-- BEGIN TASK MATERIAL --

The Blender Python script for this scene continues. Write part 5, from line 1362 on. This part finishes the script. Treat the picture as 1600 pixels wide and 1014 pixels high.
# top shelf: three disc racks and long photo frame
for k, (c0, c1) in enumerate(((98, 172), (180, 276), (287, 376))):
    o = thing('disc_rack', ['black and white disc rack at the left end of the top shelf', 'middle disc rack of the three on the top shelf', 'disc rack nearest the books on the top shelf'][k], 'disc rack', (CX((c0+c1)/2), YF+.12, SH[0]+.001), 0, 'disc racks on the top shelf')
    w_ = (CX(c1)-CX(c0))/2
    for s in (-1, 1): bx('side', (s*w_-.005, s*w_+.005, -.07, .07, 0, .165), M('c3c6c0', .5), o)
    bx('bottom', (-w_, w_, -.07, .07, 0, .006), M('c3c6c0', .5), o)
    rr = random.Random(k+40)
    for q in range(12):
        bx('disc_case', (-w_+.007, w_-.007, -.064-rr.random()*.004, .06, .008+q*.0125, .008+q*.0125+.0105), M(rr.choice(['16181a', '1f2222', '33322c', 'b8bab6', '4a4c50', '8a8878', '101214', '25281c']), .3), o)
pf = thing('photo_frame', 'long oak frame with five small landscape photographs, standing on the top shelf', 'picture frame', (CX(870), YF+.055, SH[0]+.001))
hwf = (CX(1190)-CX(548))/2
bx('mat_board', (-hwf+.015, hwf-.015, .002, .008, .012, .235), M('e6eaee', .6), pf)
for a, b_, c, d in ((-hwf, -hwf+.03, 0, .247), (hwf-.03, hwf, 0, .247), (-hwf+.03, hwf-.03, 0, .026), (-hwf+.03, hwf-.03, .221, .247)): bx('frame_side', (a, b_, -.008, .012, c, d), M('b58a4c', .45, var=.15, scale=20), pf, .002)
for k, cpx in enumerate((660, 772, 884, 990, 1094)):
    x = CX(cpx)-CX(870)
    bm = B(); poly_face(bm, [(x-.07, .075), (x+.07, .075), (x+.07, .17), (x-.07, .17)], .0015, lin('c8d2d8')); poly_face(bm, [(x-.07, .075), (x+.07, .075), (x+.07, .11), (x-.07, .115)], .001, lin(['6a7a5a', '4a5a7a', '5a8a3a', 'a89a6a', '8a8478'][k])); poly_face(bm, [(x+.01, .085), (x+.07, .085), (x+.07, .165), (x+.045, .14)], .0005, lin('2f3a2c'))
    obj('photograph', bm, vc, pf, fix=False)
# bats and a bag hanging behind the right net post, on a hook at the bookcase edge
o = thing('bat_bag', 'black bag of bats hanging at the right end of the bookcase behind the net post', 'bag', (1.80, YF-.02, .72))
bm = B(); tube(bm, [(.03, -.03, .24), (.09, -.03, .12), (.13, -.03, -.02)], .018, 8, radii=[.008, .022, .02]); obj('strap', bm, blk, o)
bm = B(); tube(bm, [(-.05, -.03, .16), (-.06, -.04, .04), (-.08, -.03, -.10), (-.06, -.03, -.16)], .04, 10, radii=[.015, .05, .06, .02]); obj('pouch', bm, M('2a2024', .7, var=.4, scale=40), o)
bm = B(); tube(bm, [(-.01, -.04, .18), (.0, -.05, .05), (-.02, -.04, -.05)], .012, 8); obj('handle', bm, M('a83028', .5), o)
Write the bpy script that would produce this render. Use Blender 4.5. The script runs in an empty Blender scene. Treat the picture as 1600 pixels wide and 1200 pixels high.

-- END TASK MATERIAL --

- [TASK REQUIREMENTS]: Copy each record from above without leaving any out.

- [COMPLETED EXERCISE]:
The Blender Python script for this scene continues. Write part 5, from line 1362 on. This part finishes the script. Treat the picture as 1600 pixels wide and 1014 pixels high.
# top shelf: three disc racks and long photo frame
for k, (c0, c1) in enumerate(((98, 172), (180, 276), (287, 376))):
    o = thing('disc_rack', ['black and white disc rack at the left end of the top shelf', 'middle disc rack of the three on the top shelf', 'disc rack nearest the books on the top shelf'][k], 'disc rack', (CX((c0+c1)/2), YF+.12, SH[0]+.001), 0, 'disc racks on the top shelf')
    w_ = (CX(c1)-CX(c0))/2
    for s in (-1, 1): bx('side', (s*w_-.005, s*w_+.005, -.07, .07, 0, .165), M('c3c6c0', .5), o)
    bx('bottom', (-w_, w_, -.07, .07, 0, .006), M('c3c6c0', .5), o)
    rr = random.Random(k+40)
    for q in range(12):
        bx('disc_case', (-w_+.007, w_-.007, -.064-rr.random()*.004, .06, .008+q*.0125, .008+q*.0125+.0105), M(rr.choice(['16181a', '1f2222', '33322c', 'b8bab6', '4a4c50', '8a8878', '101214', '25281c']), .3), o)
pf = thing('photo_frame', 'long oak frame with five small landscape photographs, standing on the top shelf', 'picture frame', (CX(870), YF+.055, SH[0]+.001))
hwf = (CX(1190)-CX(548))/2
bx('mat_board', (-hwf+.015, hwf-.015, .002, .008, .012, .235), M('e6eaee', .6), pf)
for a, b_, c, d in ((-hwf, -hwf+.03, 0, .247), (hwf-.03, hwf, 0, .247), (-hwf+.03, hwf-.03, 0, .026), (-hwf+.03, hwf-.03, .221, .247)): bx('frame_side', (a, b_, -.008, .012, c, d), M('b58a4c', .45, var=.15, scale=20), pf, .002)
for k, cpx in enumerate((660, 772, 884, 990, 1094)):
    x = CX(cpx)-CX(870)
    bm = B(); poly_face(bm, [(x-.07, .075), (x+.07, .075), (x+.07, .17), (x-.07, .17)], .0015, lin('c8d2d8')); poly_face(bm, [(x-.07, .075), (x+.07, .075), (x+.07, .11), (x-.07, .115)], .001, lin(['6a7a5a', '4a5a7a', '5a8a3a', 'a89a6a', '8a8478'][k])); poly_face(bm, [(x+.01, .085), (x+.07, .085), (x+.07, .165), (x+.045, .14)], .0005, lin('2f3a2c'))
    obj('photograph', bm, vc, pf, fix=False)
# bats and a bag hanging behind the right net post, on a hook at the bookcase edge
o = thing('bat_bag', 'black bag of bats hanging at the right end of the bookcase behind the net post', 'bag', (1.80, YF-.02, .72))
bm = B(); tube(bm, [(.03, -.03, .24), (.09, -.03, .12), (.13, -.03, -.02)], .018, 8, radii=[.008, .022, .02]); obj('strap', bm, blk, o)
bm = B(); tube(bm, [(-.05, -.03, .16), (-.06, -.04, .04), (-.08, -.03, -.10), (-.06, -.03, -.16)], .04, 10, radii=[.015, .05, .06, .02]); obj('pouch', bm, M('2a2024', .7, var=.4, scale=40), o)
bm = B(); tube(bm, [(-.01, -.04, .18), (.0, -.05, .05), (-.02, -.04, -.05)], .012, 8); obj('handle', bm, M('a83028', .5), o)
Write the bpy script that would produce this render. Use Blender 4.5. The script runs in an empty Blender scene. Treat the picture as 1600 pixels wide and 1200 pixels high.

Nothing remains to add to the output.